Was it ever meant to be anything other than a conservative party? Did I miss something? And ofcourse it’s pro-establishment but pre 1975. If I were a genuine protester i’d be looking at where left wing parties obtain their candidates but i’m not, so I don’t care at all.

Boar says:

“It’s pretty authoritatian to enforce gay marriage by law, especially when a significant portion of religious institutions fundamentally oppose gay marriage.”

But those religious institutions aren’t being forced to marry gay couples. Indeed, the CoE is explicitly banned from doing so.

Could this be the worst article Dillow has ever written …?

Steven Lukes’ third dimension of power is more applicable to authoritarian leftist regimes – from Venezuela to North Korea – than it is to the UK Indignation Party.

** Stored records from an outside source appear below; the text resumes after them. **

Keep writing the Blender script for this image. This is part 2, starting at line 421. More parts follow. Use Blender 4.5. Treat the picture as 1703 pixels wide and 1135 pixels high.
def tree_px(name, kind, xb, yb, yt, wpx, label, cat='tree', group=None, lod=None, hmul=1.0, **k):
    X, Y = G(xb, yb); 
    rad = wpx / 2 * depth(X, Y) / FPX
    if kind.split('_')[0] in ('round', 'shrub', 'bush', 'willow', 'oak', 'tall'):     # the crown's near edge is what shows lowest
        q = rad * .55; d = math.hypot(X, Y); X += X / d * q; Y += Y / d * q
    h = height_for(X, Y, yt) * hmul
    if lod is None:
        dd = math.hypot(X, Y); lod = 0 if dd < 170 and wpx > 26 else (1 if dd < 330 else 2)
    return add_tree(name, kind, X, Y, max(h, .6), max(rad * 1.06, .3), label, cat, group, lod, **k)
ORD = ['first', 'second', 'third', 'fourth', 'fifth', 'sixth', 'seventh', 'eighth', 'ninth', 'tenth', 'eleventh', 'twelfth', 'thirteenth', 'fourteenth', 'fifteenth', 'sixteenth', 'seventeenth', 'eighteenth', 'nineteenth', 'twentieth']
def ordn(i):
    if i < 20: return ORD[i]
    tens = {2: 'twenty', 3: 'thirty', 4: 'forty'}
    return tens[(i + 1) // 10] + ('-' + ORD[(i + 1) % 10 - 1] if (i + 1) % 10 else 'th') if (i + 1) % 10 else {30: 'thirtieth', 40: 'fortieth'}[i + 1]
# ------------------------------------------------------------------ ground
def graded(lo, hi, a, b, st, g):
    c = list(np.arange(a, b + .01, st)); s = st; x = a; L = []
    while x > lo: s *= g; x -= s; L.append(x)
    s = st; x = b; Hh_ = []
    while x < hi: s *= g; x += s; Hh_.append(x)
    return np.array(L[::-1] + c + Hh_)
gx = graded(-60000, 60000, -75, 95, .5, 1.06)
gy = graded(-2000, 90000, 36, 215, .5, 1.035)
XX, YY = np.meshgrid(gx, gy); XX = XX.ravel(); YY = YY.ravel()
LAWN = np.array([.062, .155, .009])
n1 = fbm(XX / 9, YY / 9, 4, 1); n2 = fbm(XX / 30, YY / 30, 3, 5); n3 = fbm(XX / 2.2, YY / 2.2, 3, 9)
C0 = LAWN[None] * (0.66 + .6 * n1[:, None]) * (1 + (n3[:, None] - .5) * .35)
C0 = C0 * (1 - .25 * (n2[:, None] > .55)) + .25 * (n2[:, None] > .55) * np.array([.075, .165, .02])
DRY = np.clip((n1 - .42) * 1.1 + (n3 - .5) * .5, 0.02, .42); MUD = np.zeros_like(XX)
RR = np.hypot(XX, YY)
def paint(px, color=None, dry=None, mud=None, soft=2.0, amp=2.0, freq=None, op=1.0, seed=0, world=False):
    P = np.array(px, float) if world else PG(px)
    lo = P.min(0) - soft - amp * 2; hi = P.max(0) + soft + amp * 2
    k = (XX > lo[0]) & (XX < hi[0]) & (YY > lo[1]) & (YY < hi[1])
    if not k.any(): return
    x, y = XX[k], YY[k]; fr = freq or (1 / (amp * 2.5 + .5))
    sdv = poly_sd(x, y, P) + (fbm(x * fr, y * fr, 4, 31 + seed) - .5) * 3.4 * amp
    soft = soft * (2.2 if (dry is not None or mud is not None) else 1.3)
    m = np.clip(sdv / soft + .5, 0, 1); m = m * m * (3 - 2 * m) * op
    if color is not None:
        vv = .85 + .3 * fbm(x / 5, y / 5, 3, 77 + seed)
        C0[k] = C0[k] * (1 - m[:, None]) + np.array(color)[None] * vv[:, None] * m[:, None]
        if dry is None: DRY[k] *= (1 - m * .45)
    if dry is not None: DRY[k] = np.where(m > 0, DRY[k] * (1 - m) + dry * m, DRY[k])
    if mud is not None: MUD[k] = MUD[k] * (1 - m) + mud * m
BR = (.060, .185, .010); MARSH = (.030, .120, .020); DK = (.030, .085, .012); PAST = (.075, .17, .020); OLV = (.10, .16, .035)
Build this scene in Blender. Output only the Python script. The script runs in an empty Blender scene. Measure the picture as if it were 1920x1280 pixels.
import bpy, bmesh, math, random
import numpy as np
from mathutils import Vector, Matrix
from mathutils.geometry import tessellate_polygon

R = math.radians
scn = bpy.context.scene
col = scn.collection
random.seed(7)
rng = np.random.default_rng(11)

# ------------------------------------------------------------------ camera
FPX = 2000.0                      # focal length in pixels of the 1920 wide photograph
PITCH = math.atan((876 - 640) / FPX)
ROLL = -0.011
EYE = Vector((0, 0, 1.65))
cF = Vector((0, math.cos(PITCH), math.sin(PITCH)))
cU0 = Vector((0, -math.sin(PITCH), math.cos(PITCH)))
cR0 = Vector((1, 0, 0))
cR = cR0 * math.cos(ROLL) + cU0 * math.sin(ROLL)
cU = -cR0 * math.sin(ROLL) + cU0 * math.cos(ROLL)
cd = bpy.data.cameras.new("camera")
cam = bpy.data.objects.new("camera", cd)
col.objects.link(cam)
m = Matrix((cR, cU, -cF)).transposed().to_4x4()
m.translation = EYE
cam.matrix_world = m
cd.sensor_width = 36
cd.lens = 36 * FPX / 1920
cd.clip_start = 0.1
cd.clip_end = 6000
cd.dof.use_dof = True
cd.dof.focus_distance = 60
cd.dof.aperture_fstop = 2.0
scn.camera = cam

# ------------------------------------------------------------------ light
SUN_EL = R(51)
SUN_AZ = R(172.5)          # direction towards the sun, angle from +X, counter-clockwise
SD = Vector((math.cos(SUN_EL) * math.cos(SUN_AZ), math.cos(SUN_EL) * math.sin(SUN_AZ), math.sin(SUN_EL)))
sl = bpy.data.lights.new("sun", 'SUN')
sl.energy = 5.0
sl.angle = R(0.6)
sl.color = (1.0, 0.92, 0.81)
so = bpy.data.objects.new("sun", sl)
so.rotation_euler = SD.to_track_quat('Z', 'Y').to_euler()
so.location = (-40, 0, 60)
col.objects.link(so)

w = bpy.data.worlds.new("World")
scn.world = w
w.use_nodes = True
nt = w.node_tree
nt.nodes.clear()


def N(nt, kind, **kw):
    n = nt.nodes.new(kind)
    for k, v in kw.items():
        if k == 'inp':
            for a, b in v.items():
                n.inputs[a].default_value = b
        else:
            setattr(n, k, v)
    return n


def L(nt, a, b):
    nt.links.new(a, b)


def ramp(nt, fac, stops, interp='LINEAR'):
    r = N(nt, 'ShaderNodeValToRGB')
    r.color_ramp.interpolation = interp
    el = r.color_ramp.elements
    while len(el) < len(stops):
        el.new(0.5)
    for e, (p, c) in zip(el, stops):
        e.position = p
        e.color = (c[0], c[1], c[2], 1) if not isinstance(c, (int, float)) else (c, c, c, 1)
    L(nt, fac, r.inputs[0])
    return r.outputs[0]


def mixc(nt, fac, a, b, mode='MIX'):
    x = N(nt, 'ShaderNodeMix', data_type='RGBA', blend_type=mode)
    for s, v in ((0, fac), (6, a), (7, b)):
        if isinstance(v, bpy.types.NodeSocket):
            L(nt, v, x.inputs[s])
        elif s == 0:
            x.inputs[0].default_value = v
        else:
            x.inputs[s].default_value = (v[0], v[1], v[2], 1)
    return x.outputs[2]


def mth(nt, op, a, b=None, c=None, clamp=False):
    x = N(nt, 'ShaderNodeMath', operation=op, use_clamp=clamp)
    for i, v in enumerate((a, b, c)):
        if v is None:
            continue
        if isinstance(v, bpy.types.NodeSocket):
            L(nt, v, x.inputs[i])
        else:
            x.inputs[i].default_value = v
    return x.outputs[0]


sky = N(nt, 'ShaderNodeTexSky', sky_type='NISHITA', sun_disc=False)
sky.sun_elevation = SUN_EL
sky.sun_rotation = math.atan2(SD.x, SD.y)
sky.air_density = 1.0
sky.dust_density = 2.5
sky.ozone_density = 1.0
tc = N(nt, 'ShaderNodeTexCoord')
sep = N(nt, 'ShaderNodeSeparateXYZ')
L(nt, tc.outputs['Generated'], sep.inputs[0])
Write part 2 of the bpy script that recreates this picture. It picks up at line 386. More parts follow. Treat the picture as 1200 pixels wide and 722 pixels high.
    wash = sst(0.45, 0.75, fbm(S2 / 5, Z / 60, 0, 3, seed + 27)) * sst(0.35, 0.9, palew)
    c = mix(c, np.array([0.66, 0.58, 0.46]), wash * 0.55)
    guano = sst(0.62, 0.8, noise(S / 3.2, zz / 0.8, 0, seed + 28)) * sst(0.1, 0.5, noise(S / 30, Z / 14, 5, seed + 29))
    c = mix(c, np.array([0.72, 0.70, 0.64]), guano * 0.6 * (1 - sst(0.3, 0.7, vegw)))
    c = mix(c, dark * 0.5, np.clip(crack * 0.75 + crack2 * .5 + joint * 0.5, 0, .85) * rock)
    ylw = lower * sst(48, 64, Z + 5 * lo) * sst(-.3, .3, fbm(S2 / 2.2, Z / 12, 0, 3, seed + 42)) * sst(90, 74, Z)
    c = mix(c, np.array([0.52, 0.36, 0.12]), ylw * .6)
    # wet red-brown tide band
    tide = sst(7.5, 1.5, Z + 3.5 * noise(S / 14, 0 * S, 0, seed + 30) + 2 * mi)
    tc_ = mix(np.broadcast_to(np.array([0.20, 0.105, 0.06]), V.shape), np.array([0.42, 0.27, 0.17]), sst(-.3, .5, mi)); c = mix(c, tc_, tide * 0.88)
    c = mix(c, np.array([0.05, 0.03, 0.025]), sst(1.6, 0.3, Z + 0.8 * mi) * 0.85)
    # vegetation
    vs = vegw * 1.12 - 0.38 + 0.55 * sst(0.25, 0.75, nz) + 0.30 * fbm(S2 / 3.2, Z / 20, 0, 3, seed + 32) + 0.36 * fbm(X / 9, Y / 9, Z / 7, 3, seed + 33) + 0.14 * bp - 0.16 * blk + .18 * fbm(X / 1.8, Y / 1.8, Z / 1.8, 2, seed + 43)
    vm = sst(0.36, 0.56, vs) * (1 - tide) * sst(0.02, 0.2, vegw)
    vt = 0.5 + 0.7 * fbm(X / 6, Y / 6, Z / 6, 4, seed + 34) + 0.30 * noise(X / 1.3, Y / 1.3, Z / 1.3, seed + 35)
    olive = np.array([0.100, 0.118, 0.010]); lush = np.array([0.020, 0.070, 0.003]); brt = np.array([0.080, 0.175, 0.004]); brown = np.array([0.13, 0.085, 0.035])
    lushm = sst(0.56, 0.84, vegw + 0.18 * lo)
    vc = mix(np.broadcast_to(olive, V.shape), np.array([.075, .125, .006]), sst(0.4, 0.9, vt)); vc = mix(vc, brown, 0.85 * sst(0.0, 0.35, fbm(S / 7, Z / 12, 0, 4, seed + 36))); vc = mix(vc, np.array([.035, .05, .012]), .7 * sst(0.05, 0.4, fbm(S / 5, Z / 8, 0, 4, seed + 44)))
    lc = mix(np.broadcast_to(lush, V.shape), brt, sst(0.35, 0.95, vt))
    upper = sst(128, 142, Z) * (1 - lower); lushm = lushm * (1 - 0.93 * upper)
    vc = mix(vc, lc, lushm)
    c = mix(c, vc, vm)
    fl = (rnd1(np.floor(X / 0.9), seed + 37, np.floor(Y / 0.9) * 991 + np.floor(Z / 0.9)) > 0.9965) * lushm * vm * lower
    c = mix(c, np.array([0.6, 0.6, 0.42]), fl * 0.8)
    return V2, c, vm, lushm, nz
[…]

I am not sure what you are trying to say in this article. You seem to be just trying to rationalise their victory because it doesn’t fit with your narrative.

11. Charlieman

@5. Robin Levett: “Is my compulsory gay marriage going to be additional to or in substitution for my existing heterosexual marriage; ditto my wife’s?”

I think it is worth giving a boost to Robin’s rant.

12. Robin Levett

@Charlieman #11:

Thanks – I rather enjoyed it myself. Unfortunately, it was, predictably, wasted on the nominal target.